[Requirement] Extract the records below word for word and ignore the images.
====== Exercise inputs ======
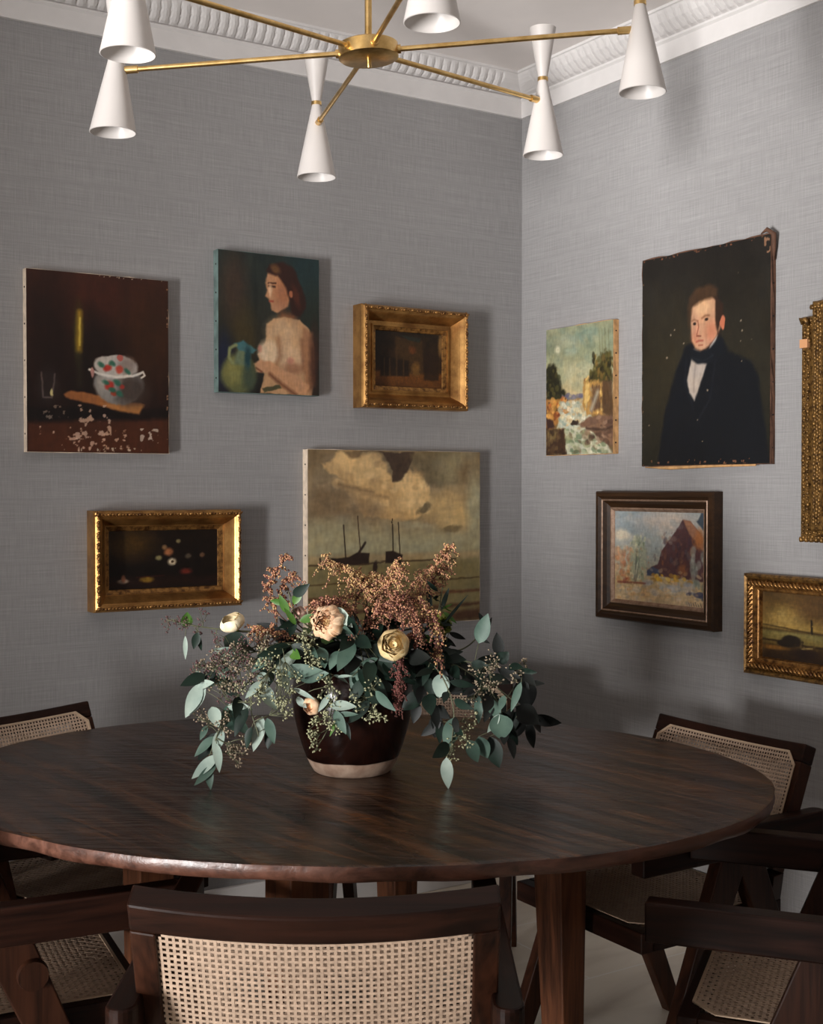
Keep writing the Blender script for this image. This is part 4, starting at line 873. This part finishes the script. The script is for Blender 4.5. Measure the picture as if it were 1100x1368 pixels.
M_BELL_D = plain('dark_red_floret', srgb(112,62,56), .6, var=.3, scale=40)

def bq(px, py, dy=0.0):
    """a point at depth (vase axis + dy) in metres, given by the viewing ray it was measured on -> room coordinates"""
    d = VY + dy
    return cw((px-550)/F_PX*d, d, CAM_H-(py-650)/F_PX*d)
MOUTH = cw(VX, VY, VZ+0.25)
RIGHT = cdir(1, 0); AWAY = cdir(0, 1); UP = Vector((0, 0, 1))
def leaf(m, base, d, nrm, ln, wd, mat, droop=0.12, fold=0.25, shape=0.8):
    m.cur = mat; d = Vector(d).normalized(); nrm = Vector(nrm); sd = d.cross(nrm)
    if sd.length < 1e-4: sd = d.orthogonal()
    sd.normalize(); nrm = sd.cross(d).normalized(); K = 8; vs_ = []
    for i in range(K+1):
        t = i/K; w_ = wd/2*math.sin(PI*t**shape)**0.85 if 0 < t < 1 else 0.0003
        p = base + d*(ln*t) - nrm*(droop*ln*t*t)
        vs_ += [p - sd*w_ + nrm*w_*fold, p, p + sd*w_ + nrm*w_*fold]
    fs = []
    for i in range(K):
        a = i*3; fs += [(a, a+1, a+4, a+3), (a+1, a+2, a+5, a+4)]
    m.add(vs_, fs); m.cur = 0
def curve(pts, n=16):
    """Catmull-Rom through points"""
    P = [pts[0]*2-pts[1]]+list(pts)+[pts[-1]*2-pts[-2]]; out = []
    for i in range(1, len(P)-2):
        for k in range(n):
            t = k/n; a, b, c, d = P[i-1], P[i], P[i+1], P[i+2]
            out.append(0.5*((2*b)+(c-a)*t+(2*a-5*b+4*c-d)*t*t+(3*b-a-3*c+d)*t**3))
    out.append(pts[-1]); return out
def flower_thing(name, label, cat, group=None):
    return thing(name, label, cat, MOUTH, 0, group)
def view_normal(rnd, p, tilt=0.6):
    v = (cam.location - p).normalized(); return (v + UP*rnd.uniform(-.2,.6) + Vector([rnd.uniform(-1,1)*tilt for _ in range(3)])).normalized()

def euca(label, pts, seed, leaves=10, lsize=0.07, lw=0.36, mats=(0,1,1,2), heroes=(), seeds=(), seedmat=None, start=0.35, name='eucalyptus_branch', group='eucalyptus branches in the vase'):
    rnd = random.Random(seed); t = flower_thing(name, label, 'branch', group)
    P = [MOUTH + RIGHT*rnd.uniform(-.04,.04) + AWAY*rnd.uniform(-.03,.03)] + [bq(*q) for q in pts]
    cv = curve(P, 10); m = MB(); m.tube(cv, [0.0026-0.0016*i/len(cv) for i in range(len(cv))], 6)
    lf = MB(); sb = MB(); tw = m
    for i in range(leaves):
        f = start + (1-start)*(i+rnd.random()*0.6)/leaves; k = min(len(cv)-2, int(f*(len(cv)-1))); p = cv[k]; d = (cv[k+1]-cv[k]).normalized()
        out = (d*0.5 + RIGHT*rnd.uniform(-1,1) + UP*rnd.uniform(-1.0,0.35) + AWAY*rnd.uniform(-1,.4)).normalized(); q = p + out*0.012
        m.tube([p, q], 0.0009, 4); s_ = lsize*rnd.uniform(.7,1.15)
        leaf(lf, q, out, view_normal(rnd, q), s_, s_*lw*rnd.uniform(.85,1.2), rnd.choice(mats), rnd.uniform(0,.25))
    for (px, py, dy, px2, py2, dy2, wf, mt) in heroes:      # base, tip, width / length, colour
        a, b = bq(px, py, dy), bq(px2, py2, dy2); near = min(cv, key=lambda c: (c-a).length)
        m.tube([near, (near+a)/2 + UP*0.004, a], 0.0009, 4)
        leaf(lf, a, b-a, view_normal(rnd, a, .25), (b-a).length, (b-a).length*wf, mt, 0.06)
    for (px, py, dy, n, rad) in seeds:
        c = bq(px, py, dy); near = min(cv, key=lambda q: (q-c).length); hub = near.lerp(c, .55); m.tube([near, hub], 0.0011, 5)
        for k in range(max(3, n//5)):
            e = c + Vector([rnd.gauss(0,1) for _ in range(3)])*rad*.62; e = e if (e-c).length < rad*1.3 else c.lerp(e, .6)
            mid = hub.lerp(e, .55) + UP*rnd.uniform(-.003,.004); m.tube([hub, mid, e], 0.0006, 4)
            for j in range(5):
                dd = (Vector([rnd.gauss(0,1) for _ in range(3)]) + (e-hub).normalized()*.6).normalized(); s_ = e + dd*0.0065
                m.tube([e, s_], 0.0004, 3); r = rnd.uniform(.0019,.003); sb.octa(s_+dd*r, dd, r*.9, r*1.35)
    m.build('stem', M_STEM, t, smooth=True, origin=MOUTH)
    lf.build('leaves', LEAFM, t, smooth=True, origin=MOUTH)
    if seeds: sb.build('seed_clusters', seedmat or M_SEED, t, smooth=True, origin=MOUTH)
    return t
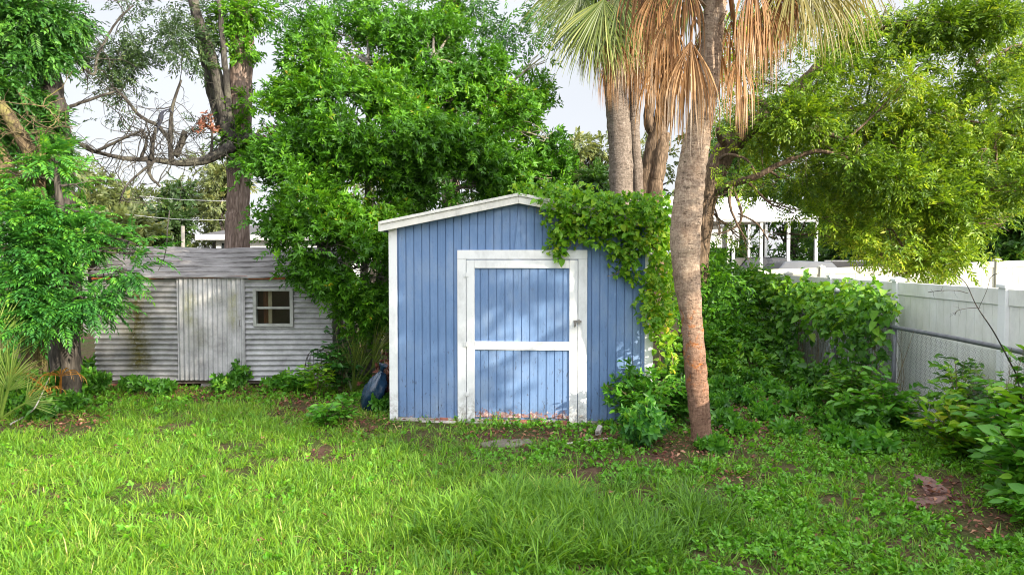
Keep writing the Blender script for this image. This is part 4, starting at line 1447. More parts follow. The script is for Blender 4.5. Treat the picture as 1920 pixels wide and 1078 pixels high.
======
[Full solution]
Keep writing the Blender script for this image. This is part 4, starting at line 873. This part finishes the script. The script is for Blender 4.5. Measure the picture as if it were 1100x1368 pixels.
M_BELL_D = plain('dark_red_floret', srgb(112,62,56), .6, var=.3, scale=40)

def bq(px, py, dy=0.0):
    """a point at depth (vase axis + dy) in metres, given by the viewing ray it was measured on -> room coordinates"""
    d = VY + dy
    return cw((px-550)/F_PX*d, d, CAM_H-(py-650)/F_PX*d)
MOUTH = cw(VX, VY, VZ+0.25)
RIGHT = cdir(1, 0); AWAY = cdir(0, 1); UP = Vector((0, 0, 1))
def leaf(m, base, d, nrm, ln, wd, mat, droop=0.12, fold=0.25, shape=0.8):
    m.cur = mat; d = Vector(d).normalized(); nrm = Vector(nrm); sd = d.cross(nrm)
    if sd.length < 1e-4: sd = d.orthogonal()
    sd.normalize(); nrm = sd.cross(d).normalized(); K = 8; vs_ = []
    for i in range(K+1):
        t = i/K; w_ = wd/2*math.sin(PI*t**shape)**0.85 if 0 < t < 1 else 0.0003
        p = base + d*(ln*t) - nrm*(droop*ln*t*t)
        vs_ += [p - sd*w_ + nrm*w_*fold, p, p + sd*w_ + nrm*w_*fold]
    fs = []
    for i in range(K):
        a = i*3; fs += [(a, a+1, a+4, a+3), (a+1, a+2, a+5, a+4)]
    m.add(vs_, fs); m.cur = 0
def curve(pts, n=16):
    """Catmull-Rom through points"""
    P = [pts[0]*2-pts[1]]+list(pts)+[pts[-1]*2-pts[-2]]; out = []
    for i in range(1, len(P)-2):
        for k in range(n):
            t = k/n; a, b, c, d = P[i-1], P[i], P[i+1], P[i+2]
            out.append(0.5*((2*b)+(c-a)*t+(2*a-5*b+4*c-d)*t*t+(3*b-a-3*c+d)*t**3))
    out.append(pts[-1]); return out
def flower_thing(name, label, cat, group=None):
    return thing(name, label, cat, MOUTH, 0, group)
def view_normal(rnd, p, tilt=0.6):
    v = (cam.location - p).normalized(); return (v + UP*rnd.uniform(-.2,.6) + Vector([rnd.uniform(-1,1)*tilt for _ in range(3)])).normalized()

def euca(label, pts, seed, leaves=10, lsize=0.07, lw=0.36, mats=(0,1,1,2), heroes=(), seeds=(), seedmat=None, start=0.35, name='eucalyptus_branch', group='eucalyptus branches in the vase'):
    rnd = random.Random(seed); t = flower_thing(name, label, 'branch', group)
    P = [MOUTH + RIGHT*rnd.uniform(-.04,.04) + AWAY*rnd.uniform(-.03,.03)] + [bq(*q) for q in pts]
    cv = curve(P, 10); m = MB(); m.tube(cv, [0.0026-0.0016*i/len(cv) for i in range(len(cv))], 6)
    lf = MB(); sb = MB(); tw = m
    for i in range(leaves):
        f = start + (1-start)*(i+rnd.random()*0.6)/leaves; k = min(len(cv)-2, int(f*(len(cv)-1))); p = cv[k]; d = (cv[k+1]-cv[k]).normalized()
        out = (d*0.5 + RIGHT*rnd.uniform(-1,1) + UP*rnd.uniform(-1.0,0.35) + AWAY*rnd.uniform(-1,.4)).normalized(); q = p + out*0.012
        m.tube([p, q], 0.0009, 4); s_ = lsize*rnd.uniform(.7,1.15)
        leaf(lf, q, out, view_normal(rnd, q), s_, s_*lw*rnd.uniform(.85,1.2), rnd.choice(mats), rnd.uniform(0,.25))
    for (px, py, dy, px2, py2, dy2, wf, mt) in heroes:      # base, tip, width / length, colour
        a, b = bq(px, py, dy), bq(px2, py2, dy2); near = min(cv, key=lambda c: (c-a).length)
        m.tube([near, (near+a)/2 + UP*0.004, a], 0.0009, 4)
        leaf(lf, a, b-a, view_normal(rnd, a, .25), (b-a).length, (b-a).length*wf, mt, 0.06)
    for (px, py, dy, n, rad) in seeds:
        c = bq(px, py, dy); near = min(cv, key=lambda q: (q-c).length); hub = near.lerp(c, .55); m.tube([near, hub], 0.0011, 5)
        for k in range(max(3, n//5)):
            e = c + Vector([rnd.gauss(0,1) for _ in range(3)])*rad*.62; e = e if (e-c).length < rad*1.3 else c.lerp(e, .6)
            mid = hub.lerp(e, .55) + UP*rnd.uniform(-.003,.004); m.tube([hub, mid, e], 0.0006, 4)
            for j in range(5):
                dd = (Vector([rnd.gauss(0,1) for _ in range(3)]) + (e-hub).normalized()*.6).normalized(); s_ = e + dd*0.0065
                m.tube([e, s_], 0.0004, 3); r = rnd.uniform(.0019,.003); sb.octa(s_+dd*r, dd, r*.9, r*1.35)
    m.build('stem', M_STEM, t, smooth=True, origin=MOUTH)
    lf.build('leaves', LEAFM, t, smooth=True, origin=MOUTH)
    if seeds: sb.build('seed_clusters', seedmat or M_SEED, t, smooth=True, origin=MOUTH)
    return t
Keep writing the Blender script for this image. This is part 4, starting at line 1447. More parts follow. The script is for Blender 4.5. Treat the picture as 1920 pixels wide and 1078 pixels high.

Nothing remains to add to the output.